Not since The Diary of Anne Frank has there been such a work as this: The joyful but ultimately heartbreaking journal of a young Jewish woman in occupied Paris, now being published for the first time, 63 years after her death in a Nazi concentration camp.
On April 7, 1942, Hélène Berr, a 21-year-old Jewish student of English literature, started to keep a journal about her life in Paris--about her studies, her friends, her growing affection for the "boy with the grey eyes," and about the growing restrictions imposed by France's Nazi occupiers. Berr brought a keen literary sensibility to her writing, a talent that renders the story it relates all the more rich, all the more heartbreaking.

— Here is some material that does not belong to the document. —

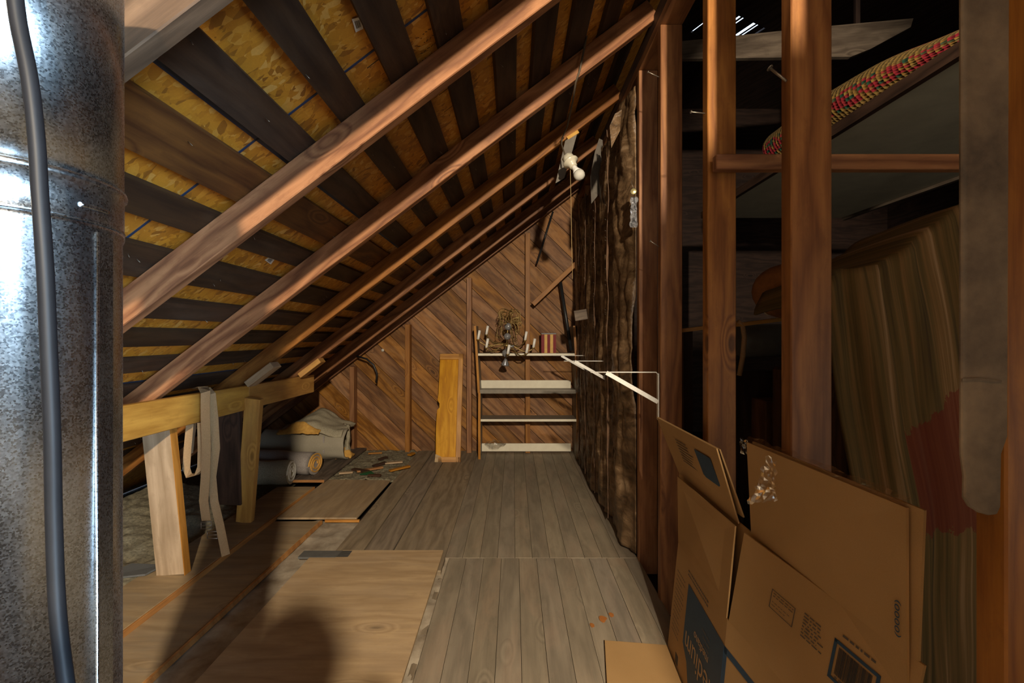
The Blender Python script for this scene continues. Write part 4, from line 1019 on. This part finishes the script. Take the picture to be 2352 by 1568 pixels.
m = MB(); m.grid(lambda u, v: at(1700+18*u, 1005+35*v+6*u, 1.13)+Vector((0, .01*noise.noise(Vector((u*5, v*5, 0))), 0)), 4, 6, smooth=False); m.build('clear_tape', 'film', root)

# ------------------------------------------------------------------ canvas strip on the nearest stud
m = MB(); outl = []
zt_, zb_ = 1.60, at(2250, 1178, .545).z
xl, xr = at(2200, 0, .545).x, at(2310, 0, .545).x
for (px_, py_) in ((2200, -60), (2200, 1040), (2207, 1090), (2206, 1140), (2218, 1160), (2240, 1174), (2262, 1180), (2282, 1178), (2290, 1160), (2292, 1040), (2306, 1000), (2310, -60), (2290, -60)): outl.append(at(px_, py_, .548))
m.prism(outl, (0, -1, 0), .005)
o = m.build('canvas_strip', 'leather', bevel=.0015); tag(o, 'mottled grey-brown canvas strip hanging on the nearest stud, right edge', 'strip')
m = MB(); m.ribbon([at(2210, 872, .541), at(2250, 870, .541), at(2300, 876, .541)], .003, Z_, .001); m.build('fold', 'leather', o)

# ------------------------------------------------------------------ storage beyond the studs
z = CAM_Z+1.04
m = MB(); m.prism([(1.67, 1.3, z), (2.88, 1.3, z), (2.88, 4.0, z), (1.67, 4.0, z)], (0, 0, 1), .012); o = m.build('plaster_sheet', 'drywall'); tag(o, 'large pale grey sheet stored flat overhead beyond the studs', 'panel')
m = MB(); m.box((1.66, 2.6, z+.022), Y_, Z_, X_, (2.8, .055, .03)); m.build('edge_board', 'darkwood', o)
m = MB(); m.box((2.90, 2.6, z+.0), Y_, Z_, X_, (2.8, .045, .03)); m.build('edge_board', 'greywood', o)
for xx in (1.75, 2.75):
    m = MB(); m.box((xx, 4.05, z/2), Z_, X_, Y_, (z, .06, .06)); tag(m.build('post', 'deep'), 'dark post holding up the overhead grey sheet, %s side' % ('left' if xx < 2 else 'right'), 'post')
    m = MB(); m.box((xx, 1.25, z/2), Z_, X_, Y_, (z, .06, .06)); tag(m.build('post', 'deep'), 'dark near post holding up the overhead grey sheet, %s side' % ('left' if xx < 2 else 'right'), 'post')
m = MB()
def rug(u, v):
    an = v*2*math.pi; sw = .12+.88*math.sin(min(1, u*1.25)*math.pi*.5); hh = .135*sw; return (1.83+.19*math.cos(an)*(.5+.5*sw), 1.5+u*1.5, z+.06+hh+hh*math.sin(an)+.012*noise.noise(Vector((u*6, math.cos(an), math.sin(an)))))
m.grid(rug, 50, 40, uvscale=(2.2, 1.9)); tag(m.build('rolled_rug', 'rug'), 'rolled rug woven in red, yellow and green on the overhead sheet', 'rug')
m = MB(); m.prism([at(1560, 95, 3.0), at(1900, 60, 3.0), at(2098, 42, 3.0), at(2092, 62, 3.0), at(2000, 112, 3.0), at(1955, 130, 3.0), at(1560, 135, 3.0)], (0, 1, 0), .03); tag(m.build('hanging_plank', 'greywood'), 'wide grey plank high in the dark beyond the studs', 'plank')
for xx in (1.3, 2.3):
    m = MB(); m.box((xx, 3.05, 3.5), Z_, X_, Y_, (.85, .03, .02)); tag(m.build('hanger', 'deep'), 'dark hanger holding the high grey plank, %s' % ('left' if xx < 2 else 'right'), 'hanger')
# draped blanket over a pile
m = MB()
ol = [(0, .10), (.06, .19), (.2, .20), (.33, .26), (.5, .37), (.7, .42), (1, .44)]
def topz(u):
    for (a, za), (b_, zb) in zip(ol, ol[1:]):
        if u <= b_: return CAM_Z+za+(zb-za)*(u-a)/(b_-a)
    return CAM_Z+.44
def blanket(u, v):
    x = .93+u*.75; tz = topz(u)
    if v < .15: t = v/.15; zz_ = tz-.02*(1-math.sin(t*1.57)); y = 1.75-.42*t
    else: t = (v-.15)/.85; zz_ = tz*(1-t)+.01*t; y = 1.33-.05*math.sin(t*3.14)-.08*t
    fold_ = .035*noise.noise(Vector((u*9, v*1.5, 0)))+.02*noise.noise(Vector((u*26, v*2.2, 3)))
    x += -.02*math.sin(v*5)+.02*noise.noise(Vector((v*4, u*3, 8))); return (x, y+fold_, zz_+.01*noise.noise(Vector((u*12, v*8, 4))))
m.grid(blanket, 70, 80, uvscale=(1, 1)); tag(m.build('draped_blanket', 'blanket', solid=.008), 'dark olive and brown striped blanket with a red band, draped over a tall pile', 'blanket')
m = MB(); m.grid(lambda u, v: Vector((1.10+.14*math.cos(v*6.28)*math.sin(u*3.14)**.6+.0, 1.82+.08*math.cos(u*3.14), CAM_Z+.18+.11*math.sin(v*6.28)*math.sin(u*3.14)**.6)) , 20, 24); tag(m.build('cushion', 'orangecloth'), 'orange-brown cushion resting behind the striped blanket', 'cushion')
m = MB(); m.box((1.35, 1.62, .48), Z_, X_, Y_, (.96, .64, .40)); tag(m.build('packing_crate', 'darkwood', bevel=.01), 'dark wooden crate mostly hidden under the striped blanket', 'crate')
m = MB(); m.grid(lambda u, v: at(1916+86*u, 690-34*u+26*v*(1-.3*u), 1.45)+Vector((0, .03*noise.noise(Vector((u*9, v*9, 0))), .02*noise.noise(Vector((u*8, v*9, 5))))), 14, 8, smooth=False); tag(m.build('plastic_wrap', 'greypaper', solid=.01), 'grey crumpled plastic wrap on the left shoulder of the striped blanket', 'wrap')
m = MB(); pts = [at(1555, 760, 2.05), at(1620, 752, 2.02), at(1700, 745, 2.0), at(1800, 732, 1.97), at(1900, 715, 1.93)]; m.ribbon(pts, .06, Y_, .016); o = m.build('bowed_shelf', 'beam'); tag(o, 'thin bowed wooden shelf glimpsed between the studs', 'shelf')
for (yy, xx) in ((2.0, 1.42), (2.05, .78)):
    m = MB(); m.box((xx, yy, (CAM_Z+.02)/2), Z_, X_, Y_, (CAM_Z+.02 if xx > 1 else CAM_Z+.03, .04, .03)); m.build('leg', 'deep', o)
for k, (py_, dd) in enumerate(((697, 0), (715, 0))):
    m = MB(); c0 = at(1755+3*k, py_, 1.93); c1 = c0+Vector((.30, .0, .018)); m.bar(c0+Vector((.01, 0, 0)), c1, .030, .010, Z_); m.lathe([(.015, 0), (.015, .010)], c0+Vector((.01, .005, 0)), (0, -1, 0), 20)
    o = m.build('white_slat', 'cream_strip', bevel=.002); tag(o, '%s of two white rounded slats with a screw hole on the bowed shelf' % ('upper' if k == 0 else 'lower'), 'slat', 'white slats')
    m = MB(); m.lathe([(.0035, 0), (.0035, .002)], at(1774+3*k, py_-1, 1.922), (0, -1, 0), 10); m.build('screw_hole', 'inkblack', o)
m = MB(); m.lathe([(.07, 0), (.078, .01), (.078, .30), (.07, .31)], at(1695, 782, 2.15), X_, 28); tag(m.build('stove_pipe', 'greytape'), 'dark metal drum lying under the bowed shelf between the studs', 'drum')
m = MB(); m.box((1.21, 2.15, .46), Z_, X_, Y_, (.92, .30, .10)); tag(m.build('drum_stand', 'deep'), 'dark stand under the metal drum', 'stand')
m = MB(); m.tube([at(1694, 738, 1.98), at(1706, 748, 1.98), at(1710, 775, 1.97), at(1706, 820, 1.97), at(1698, 862, 1.98)], .011, 8); o = m.build('rope', 'webbing'); tag(o, 'pale rope end hanging from the bowed shelf', 'rope')
m = MB(); m.box((1.22, 2.03, .40), Z_, X_, Y_, (.80, .26, .12)); tag(m.build('brown_carton', 'redboard', bevel=.004), 'dim brown carton standing below the metal drum', 'carton')
# unseen panel added behind the camera to keep lamp light off the right-hand studs
m = MB(); m.box((.838, -.5, .967), Z_, X_, Y_, (1.955, .74, .03)); tag(m.build('shade_panel', 'darkwood', bevel=.003), 'unseen upright panel added behind the camera to shade the right-hand studs', 'door panel')

# photographer kneeling behind the camera, whose head shades the floor
def skin(name, chain, edges, mat, parent, sub=1):
    me = bpy.data.meshes.new(name); me.from_pydata([c[0] for c in chain], edges, []); o = bpy.data.objects.new(name, me); COL.objects.link(o)
    if parent: o.parent = parent; o.location = -Vector(parent['_org'])
    md = o.modifiers.new('skin', 'SKIN'); me.skin_vertices.new() if not me.skin_vertices else None
    for i_, c in enumerate(chain): me.skin_vertices[0].data[i_].radius = (c[1], c[2] if len(c) > 2 else c[1])
    me.skin_vertices[0].data[0].use_root = True
    sd = o.modifiers.new('sub', 'SUBSURF'); sd.levels = sd.render_levels = 2
    me.materials.append(M[mat]); return o
root = empty('person', (-.09, -.45, 0)); tag(root, 'person in a dark jacket kneeling behind the camera', 'person')
ch = [((-.09, -.50, .42), .15, .12), ((-.09, -.47, .62), .14, .11), ((-.09, -.42, .86), .17, .11), ((-.09, -.38, .97), .08, .07), ((-.09, -.345, 1.03), .052),
      ((-.28, -.42, .92), .06), ((-.30, -.27, .74), .045), ((-.16, -.09, .93), .032), ((.10, -.42, .92), .06), ((.13, -.27, .74), .045), ((.0, -.09, .93), .032),
      ((-.19, -.47, .38), .10), ((-.22, -.12, .12), .065), ((-.22, -.50, .07), .05), ((-.22, -.66, .05), .04), ((.01, -.47, .38), .10), ((.05, -.08, .36), .07), ((.05, -.10, .08), .05), ((.05, -.0, .04), .04)]
ed = [(0, 1), (1, 2), (2, 3), (3, 4), (2, 5), (5, 6), (6, 7), (2, 8), (8, 9), (9, 10), (0, 11), (11, 12), (12, 13), (13, 14), (0, 15), (15, 16), (16, 17), (17, 18)]
skin('body', ch, ed, 'jacket', root)
m = MB()
def headf(u, v):
    th = v*2*math.pi; ph = u*math.pi; r = .088; x = r*.86*math.sin(ph)*math.cos(th); y = r*1.02*math.sin(ph)*math.sin(th); z_ = r*1.30*math.cos(ph)
    if y > .06: z2 = abs(z_+.005); y += .016*max(0, 1-z2/.03)*max(0, 1-abs(x)/.014)      # nose
    if z_ < -.05: y += .012*max(0, math.sin(th))
    return (-.09+x, -.29+y, 1.145+z_)
m.grid(headf, 24, 32); m.build('head', 'skin', root)
m = MB(); m.grid(lambda u, v: Vector(headf(u*.45, v))+(Vector(headf(u*.45, v))-Vector((-.09, -.29, 1.145))).normalized()*.010, 12, 32); m.build('hair', 'jacket', root)
for sx_, hx in ((-1, -.16), (1, 0.0)):
    for k in range(4):
        m = MB(); a = Vector((hx+sx_*-.0, -.08+.0*k, .955+.018*k-.02)); m.tube([a, a+Vector((-sx_*.02, .035, .002)), a+Vector((-sx_*.045, .040, .0)), a+Vector((-sx_*.058, .022, 0))], [.009, .0085, .008, .006], 8); m.build('finger', 'skin', root)
    m = MB(); a = Vector((hx, -.085, .96)); m.tube([a, a+Vector((-sx_*.018, .0, .035)), a+Vector((-sx_*.035, .01, .05))], [.011, .010, .008], 8); m.build('thumb', 'skin', root)

for o in bpy.data.objects:
    if '_org' in o: del o['_org']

The first day Berr has to wear the yellow star, she writes, "I held my head high and looked people so straight in the eye they turned away. But it's hard." Many more humiliations were to follow, which she records, now with a view to posterity. She wants the journal to go to her fiancé, who has enrolled with the Free French Forces, as she knows she may not live much longer. She was right. The final entry ends with the chilling words: "Horror! Horror! Horror!" Berr and her family were arrested three weeks later. She went on the death march from Auschwitz to Bergen-Belsen, where she died of typhus in April 1945, just days before the liberation of the camp.
The Journal was found by Mariette Job, niece of Hélène Berr, in 1992 at Jean Morawiecki's place, Hélène's fiançé. In 2002, Mariette Job gave the manuscript to the Memorial. Before it was first published in France in January 2008, translation rights had already been sold for 26 languages.
The French actress Guila Clara Kessous continued this audiobook's miraculous narrative by bringing it to life in audio with her nuanced, polished performance.
The story of Hélène Berr has been adapted by Jérome Prieur in a TV documentary and has been dubbed in English by Guila Clara Kessous.